I want to show that the following functions (in the picture) are absolutely and locally uniformly convergent if real part of complex number $s$ is bigger than 1.
Absolute part for zeta function is easy but I am not sure about the absolute convergence of phi function so i tried to prove it as in picture please check it for me. Is it the right name of the theorem that i used in the end. I am not sure about this theorem.
And also tell me how we will check the local uniform convergence for both of them.
Thanks
The name of the theorem is wrong, the Cauchy integral theorem says that the integral of holomorphic functions over certain (null-homologous) closed paths vanishes.
The theorem you use is, as far as I remember, commonly called "integral comparison theorem". However, since your sum extends only over the primes, and not over all natural numbers, you could not (simply) conclude divergence of the sum when the integral diverges. Example:
$$\sum_{p\in \mathbb{P}} \frac{1}{p\log p} < \infty = \int_2^\infty \frac{dt}{t\log t}.$$
But since you conclude the convergence of the sum from the convergence of the integral, everything is okay.

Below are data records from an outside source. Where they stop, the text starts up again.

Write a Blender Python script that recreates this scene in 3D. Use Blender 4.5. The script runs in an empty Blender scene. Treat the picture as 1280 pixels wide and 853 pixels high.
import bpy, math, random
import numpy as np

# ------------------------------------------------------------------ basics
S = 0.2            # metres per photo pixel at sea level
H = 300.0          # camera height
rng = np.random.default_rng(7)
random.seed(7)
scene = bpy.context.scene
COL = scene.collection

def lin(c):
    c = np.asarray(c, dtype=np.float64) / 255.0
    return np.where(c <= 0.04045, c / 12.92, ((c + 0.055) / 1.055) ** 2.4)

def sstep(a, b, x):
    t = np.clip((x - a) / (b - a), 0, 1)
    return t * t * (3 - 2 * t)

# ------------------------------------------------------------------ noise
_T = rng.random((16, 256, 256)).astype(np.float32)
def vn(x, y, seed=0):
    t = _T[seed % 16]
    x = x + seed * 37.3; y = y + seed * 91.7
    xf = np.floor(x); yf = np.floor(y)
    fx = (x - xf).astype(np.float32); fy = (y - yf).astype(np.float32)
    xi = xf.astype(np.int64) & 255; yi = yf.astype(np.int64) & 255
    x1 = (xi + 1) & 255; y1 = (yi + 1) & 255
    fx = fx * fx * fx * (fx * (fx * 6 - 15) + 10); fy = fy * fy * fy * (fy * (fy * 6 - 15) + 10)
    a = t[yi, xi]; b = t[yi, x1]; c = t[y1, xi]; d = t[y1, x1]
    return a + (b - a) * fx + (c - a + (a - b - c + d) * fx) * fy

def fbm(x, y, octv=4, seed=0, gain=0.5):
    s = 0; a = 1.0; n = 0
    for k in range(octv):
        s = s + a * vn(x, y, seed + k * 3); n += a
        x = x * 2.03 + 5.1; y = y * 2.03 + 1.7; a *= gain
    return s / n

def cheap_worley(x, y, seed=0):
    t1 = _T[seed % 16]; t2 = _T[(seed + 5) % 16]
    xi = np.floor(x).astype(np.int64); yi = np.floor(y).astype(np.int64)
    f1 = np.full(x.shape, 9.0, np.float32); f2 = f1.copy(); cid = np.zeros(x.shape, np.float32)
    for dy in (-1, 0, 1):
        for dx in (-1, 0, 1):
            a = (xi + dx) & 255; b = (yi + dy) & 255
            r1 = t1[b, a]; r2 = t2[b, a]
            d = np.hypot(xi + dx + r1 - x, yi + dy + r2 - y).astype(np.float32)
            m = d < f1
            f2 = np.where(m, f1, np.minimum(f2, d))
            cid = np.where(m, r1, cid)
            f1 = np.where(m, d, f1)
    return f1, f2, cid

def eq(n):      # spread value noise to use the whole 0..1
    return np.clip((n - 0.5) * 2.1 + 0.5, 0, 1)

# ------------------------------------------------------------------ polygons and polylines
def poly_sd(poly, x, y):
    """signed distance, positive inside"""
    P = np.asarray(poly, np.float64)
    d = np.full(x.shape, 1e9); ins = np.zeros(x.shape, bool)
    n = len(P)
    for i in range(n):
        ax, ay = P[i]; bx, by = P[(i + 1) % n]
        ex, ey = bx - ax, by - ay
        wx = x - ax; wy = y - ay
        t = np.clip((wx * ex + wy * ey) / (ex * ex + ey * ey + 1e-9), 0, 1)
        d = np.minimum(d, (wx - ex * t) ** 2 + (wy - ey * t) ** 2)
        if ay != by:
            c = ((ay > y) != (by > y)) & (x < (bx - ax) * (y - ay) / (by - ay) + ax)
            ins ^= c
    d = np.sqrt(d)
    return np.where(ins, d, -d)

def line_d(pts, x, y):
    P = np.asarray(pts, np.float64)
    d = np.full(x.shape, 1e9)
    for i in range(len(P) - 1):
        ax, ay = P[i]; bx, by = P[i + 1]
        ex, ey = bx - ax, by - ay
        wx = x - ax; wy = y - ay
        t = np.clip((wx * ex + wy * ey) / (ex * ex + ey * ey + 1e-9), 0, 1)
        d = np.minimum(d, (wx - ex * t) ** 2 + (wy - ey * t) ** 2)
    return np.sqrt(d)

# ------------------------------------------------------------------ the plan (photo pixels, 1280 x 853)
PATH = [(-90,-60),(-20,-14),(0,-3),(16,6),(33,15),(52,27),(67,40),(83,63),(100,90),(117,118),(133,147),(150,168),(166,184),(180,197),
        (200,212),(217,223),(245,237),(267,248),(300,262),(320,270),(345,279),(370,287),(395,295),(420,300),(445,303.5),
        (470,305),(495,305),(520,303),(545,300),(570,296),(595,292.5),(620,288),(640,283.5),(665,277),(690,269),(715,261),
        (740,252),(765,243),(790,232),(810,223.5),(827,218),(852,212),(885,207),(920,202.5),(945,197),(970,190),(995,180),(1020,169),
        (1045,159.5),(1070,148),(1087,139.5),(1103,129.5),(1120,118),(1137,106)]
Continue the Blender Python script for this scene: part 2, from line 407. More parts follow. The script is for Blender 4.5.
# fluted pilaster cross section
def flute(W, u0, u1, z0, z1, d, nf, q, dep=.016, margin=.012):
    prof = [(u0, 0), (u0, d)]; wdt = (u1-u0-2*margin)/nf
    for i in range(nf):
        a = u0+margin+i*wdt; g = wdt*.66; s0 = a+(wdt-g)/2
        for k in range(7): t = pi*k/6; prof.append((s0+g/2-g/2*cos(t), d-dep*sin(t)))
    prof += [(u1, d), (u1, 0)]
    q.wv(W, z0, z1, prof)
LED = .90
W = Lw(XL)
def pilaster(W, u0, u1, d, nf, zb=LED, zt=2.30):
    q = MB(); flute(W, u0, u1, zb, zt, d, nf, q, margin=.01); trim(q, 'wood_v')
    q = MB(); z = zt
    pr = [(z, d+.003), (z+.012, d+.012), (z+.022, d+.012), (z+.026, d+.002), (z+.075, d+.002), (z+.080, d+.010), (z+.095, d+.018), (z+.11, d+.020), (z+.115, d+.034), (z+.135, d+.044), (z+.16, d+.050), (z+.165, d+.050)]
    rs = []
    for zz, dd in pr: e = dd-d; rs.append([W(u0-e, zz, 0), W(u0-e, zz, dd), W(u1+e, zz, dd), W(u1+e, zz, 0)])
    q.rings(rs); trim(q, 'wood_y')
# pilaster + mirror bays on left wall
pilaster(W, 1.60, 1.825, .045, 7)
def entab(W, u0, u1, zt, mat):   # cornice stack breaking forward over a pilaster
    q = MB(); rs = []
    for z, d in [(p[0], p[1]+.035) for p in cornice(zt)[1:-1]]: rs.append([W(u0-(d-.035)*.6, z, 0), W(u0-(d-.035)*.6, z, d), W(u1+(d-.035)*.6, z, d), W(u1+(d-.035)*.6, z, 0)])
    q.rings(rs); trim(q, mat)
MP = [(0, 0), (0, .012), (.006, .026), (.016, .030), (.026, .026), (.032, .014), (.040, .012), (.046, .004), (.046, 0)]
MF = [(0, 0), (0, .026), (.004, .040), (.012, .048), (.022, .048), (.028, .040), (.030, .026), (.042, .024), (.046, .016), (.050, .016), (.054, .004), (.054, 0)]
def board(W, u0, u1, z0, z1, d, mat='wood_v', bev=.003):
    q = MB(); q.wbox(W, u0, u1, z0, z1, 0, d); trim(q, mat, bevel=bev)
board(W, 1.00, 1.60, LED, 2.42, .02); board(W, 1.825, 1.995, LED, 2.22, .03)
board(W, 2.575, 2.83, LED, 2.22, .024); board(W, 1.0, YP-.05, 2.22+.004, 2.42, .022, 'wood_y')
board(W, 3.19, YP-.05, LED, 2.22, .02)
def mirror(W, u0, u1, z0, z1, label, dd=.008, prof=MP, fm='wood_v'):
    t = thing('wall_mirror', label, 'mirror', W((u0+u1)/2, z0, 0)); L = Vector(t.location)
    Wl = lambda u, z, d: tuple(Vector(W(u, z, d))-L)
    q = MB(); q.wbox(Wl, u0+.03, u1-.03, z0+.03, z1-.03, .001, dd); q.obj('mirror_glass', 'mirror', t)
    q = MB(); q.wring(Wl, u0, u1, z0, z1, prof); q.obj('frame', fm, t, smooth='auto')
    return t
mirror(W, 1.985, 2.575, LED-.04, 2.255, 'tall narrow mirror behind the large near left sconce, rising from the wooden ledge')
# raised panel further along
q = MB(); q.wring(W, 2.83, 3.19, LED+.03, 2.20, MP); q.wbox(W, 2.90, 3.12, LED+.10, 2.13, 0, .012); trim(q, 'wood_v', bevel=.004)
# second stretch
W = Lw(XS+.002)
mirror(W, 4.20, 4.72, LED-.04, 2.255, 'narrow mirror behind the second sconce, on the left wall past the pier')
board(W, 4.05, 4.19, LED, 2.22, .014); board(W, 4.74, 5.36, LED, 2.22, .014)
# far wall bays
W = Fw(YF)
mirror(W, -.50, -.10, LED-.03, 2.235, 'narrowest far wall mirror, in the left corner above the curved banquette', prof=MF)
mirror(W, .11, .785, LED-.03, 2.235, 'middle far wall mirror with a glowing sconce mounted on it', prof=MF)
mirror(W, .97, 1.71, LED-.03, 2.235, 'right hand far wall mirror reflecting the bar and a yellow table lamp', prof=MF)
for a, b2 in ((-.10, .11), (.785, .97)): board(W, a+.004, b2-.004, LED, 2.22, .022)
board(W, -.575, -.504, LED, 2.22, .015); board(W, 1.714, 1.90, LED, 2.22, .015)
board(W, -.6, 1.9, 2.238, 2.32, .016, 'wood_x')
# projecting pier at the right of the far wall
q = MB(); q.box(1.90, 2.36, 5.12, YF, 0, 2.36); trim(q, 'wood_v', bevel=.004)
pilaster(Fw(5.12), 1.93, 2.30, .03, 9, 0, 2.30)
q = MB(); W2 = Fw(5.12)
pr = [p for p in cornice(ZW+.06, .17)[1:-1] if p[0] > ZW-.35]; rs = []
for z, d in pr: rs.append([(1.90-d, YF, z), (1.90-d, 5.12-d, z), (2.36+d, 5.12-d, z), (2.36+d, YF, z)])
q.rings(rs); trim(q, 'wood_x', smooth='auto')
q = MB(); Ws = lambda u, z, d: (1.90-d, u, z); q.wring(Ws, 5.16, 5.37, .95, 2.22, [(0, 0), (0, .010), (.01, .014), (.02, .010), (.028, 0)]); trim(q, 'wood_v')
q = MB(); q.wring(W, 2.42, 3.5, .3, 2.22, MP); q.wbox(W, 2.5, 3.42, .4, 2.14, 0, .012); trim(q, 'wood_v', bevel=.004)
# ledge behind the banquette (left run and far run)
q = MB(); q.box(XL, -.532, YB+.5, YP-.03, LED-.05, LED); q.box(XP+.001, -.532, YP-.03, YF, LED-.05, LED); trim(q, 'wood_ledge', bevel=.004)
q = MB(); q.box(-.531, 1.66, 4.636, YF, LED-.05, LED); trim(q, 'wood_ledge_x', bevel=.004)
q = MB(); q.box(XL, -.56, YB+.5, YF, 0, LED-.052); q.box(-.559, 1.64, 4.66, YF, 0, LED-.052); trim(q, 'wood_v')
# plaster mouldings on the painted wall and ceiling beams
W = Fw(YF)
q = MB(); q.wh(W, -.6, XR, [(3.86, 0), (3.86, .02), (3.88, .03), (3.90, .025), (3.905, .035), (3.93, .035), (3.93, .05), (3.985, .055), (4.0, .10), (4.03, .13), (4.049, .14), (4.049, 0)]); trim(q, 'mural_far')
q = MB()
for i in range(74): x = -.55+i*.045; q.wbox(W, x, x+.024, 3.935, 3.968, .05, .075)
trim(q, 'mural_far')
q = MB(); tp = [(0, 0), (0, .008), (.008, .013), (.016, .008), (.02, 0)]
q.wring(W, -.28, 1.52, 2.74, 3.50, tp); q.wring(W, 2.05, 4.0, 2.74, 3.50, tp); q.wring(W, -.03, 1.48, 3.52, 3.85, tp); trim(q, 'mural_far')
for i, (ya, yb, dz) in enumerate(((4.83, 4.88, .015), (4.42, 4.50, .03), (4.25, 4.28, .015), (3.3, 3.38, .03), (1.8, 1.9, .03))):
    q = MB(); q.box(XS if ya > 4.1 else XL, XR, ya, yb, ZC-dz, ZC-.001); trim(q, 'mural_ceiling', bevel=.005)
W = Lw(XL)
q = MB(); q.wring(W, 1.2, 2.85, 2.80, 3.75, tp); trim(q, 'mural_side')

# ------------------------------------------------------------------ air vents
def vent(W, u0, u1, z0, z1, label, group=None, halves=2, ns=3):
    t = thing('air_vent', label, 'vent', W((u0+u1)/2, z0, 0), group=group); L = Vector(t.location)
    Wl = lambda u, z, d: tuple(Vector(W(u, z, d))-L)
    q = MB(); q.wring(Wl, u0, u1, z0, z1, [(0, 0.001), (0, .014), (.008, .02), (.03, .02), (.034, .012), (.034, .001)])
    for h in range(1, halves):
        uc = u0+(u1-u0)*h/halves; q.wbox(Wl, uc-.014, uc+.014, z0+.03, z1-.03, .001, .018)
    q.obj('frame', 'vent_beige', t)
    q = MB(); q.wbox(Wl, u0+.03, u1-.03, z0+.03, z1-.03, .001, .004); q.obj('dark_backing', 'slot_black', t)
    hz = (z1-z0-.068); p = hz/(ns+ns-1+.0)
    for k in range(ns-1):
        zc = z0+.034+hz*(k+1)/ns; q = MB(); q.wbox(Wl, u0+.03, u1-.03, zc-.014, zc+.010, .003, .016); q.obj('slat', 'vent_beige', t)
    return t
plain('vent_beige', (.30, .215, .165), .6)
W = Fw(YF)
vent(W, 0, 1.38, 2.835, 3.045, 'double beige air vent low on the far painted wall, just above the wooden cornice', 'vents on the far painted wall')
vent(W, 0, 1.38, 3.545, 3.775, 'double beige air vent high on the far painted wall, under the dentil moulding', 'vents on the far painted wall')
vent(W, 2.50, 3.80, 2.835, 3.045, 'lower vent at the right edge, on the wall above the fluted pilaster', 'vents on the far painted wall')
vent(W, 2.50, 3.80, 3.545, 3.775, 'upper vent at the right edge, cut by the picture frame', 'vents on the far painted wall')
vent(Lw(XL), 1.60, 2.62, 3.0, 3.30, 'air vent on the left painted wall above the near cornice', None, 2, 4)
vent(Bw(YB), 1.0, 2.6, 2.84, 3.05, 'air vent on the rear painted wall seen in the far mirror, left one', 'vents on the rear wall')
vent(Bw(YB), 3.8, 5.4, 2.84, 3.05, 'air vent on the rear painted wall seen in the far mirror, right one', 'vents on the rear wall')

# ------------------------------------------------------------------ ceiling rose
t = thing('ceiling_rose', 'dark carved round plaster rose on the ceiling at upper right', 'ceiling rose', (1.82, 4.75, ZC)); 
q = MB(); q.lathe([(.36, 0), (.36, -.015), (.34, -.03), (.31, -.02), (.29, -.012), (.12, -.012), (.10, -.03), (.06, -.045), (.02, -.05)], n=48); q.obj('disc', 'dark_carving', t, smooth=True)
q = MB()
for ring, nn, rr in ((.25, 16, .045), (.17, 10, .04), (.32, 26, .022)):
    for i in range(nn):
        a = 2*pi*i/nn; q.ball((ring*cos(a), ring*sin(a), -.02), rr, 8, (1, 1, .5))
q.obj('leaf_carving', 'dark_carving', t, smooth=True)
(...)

The locally uniform convergence is an easy consequence of the absolute convergence. For every fixed $x_0 > 1$, both sums converge uniformly in the closed half plane $\{ z : \operatorname{Re} z \geqslant x_0\}$.
That follows since the absolute value of each term is monotonically decreasing in the real part of $z$, so
$$\left\lvert\zeta(s) - \sum_{n=1}^N \frac{1}{n^s}\right\rvert =\left\lvert\sum_{n > N}\frac{1}{n^s}\right\rvert \leqslant \sum_{n > N} \frac{1}{n^{\operatorname{Re}z}} \leqslant \sum_{n > N}\frac{1}{n^{x_0}},$$
and the latter sum can be made arbitrarily small by choosing $N$ appropriately. The proof for the locally uniform convergence of $\phi$ is analogous.